Supporters say MacLean brought to public light a TSA action that violated federal law, which mandates that the agency give priority to flights that present high security risks, specifically mentioning "nonstop, long distance flights." They say the information he gave was factual and that it ultimately protected passengers by changing a flawed policy.
MacLean argued the information he disclosed was not Sensitive Security Information, saying the TSA sent the information as a text message on his cell phone, instead of as an encrypted message on his password-protected pager. And it was not labeled SSI.
The former Air Force veteran and Border Patrol agent said his firing was retaliation for his union activities.

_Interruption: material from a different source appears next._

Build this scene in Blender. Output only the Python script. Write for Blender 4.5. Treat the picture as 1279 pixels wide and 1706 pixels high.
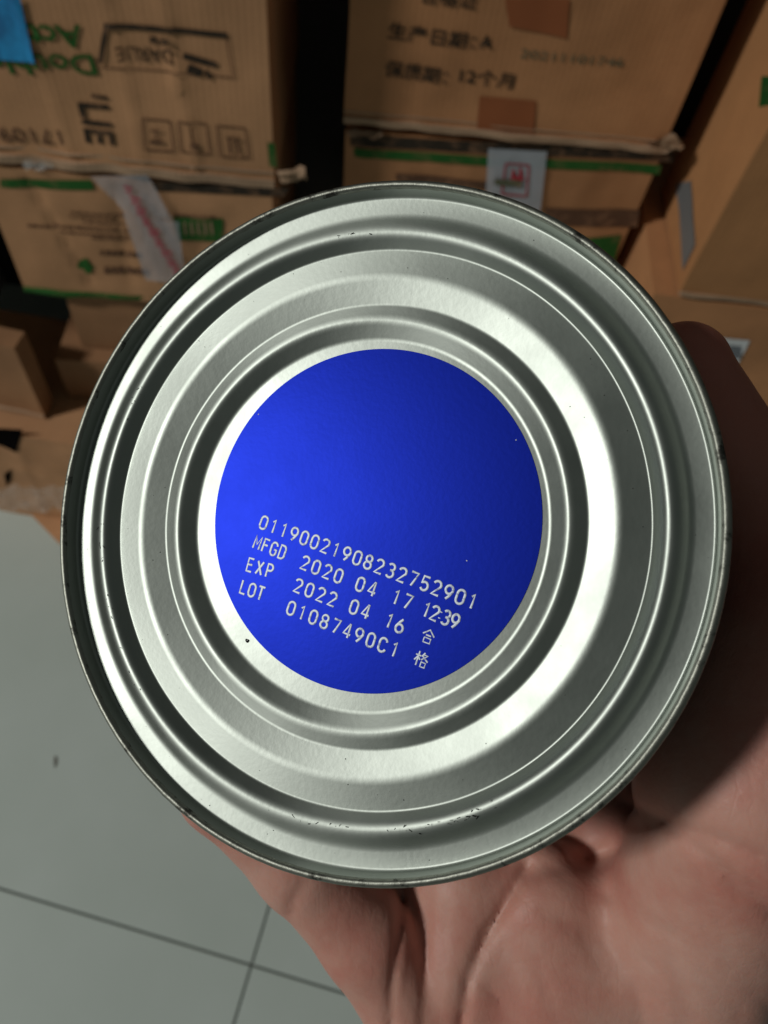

But the Merit System Protection Board -- an independent government agency with jurisdiction to review federal personnel actions -- said that even if the scheduling directive was not labeled SSI, deployment information was "within the definition of SSI." MacLean "admittedly knew that he was not permitted to tell anyone about (air marshal) scheduling, yet he did so anyway, and it could have created a significant security risk," the board said.
The board also concluded there is "no direct evidence" the agency retaliated or discriminated against MacLean for his union activities.
But the Washington-based federal appeals court later reversed, holding MacLean had met the threshold of being eligible for whistleblower protection.
If he wins at the high court, MacLean would have to go back to the board and further demonstrate that he reasonably believed that his disclosures "evidenced a substantial and specific danger to public health or safety."
"Frankly, that's a hearing we would relish because there's little question that his disclosures were worthy," said Devine, MacLean's attorney. "Numerous members of Congress attacked (the travel cuts) as betraying the department's (responsibilities). The Department of Homeland Security said it was a mistake and canceled the orders less than 48 hours after his disclosure. They only corrected the mistake because of his disclosure."
The tricky legal issue is whether the revelations were "specifically prohibited by law," as the statute indicates.
The Justice Department will tell the nine justices that these kinds of leaks are covered, since "the phrase 'by law' is presumed to include both statutes and substantive regulations that have the force and effect of law."
"In the course of its efforts to secure the nation's transportation network, the TSA necessarily develops and acquires a great deal of information, including information about security vulnerabilities, that has the potential to cause extreme harm if publicly disclosed," government lawyers wrote to the court. "The (lower court's) decision in this case, however, effectively permits individual federal employees to override the TSA's judgments about the dangers of public disclosure."
But MacLean, supported by a range of lawmakers and advocacy groups, strongly disagrees.
Six bipartisan members of Congress -- including Sens. Charles Grassley, R-Iowa; and Ron Wyden, D-Oregon, told the court they "know that whistleblowers are more likely to come forward when they can do so without fear of reprisal."
A ruling for the government "would open the door to agency over-reach in suppressing inconvenient information, as decades of experience confirms," said the legislative group, which includes four congressmen. "Just from reading the statute, it is far from clear whether the particular information MacLean disclosed is included" in the DHS rules.
MacLean continues his personal crusade with an active website and unflinching mission. In testimony to Congress last month, the married father of three called it "a whistleblowing experience I never wanted to have. But it forced me to make the most difficult choices and decisions of my life, about my duty to the country as a public servant and law enforcement officer."
The case is Department of Homeland Security v. MacLean (13-894). A ruling is due by the spring of 2015.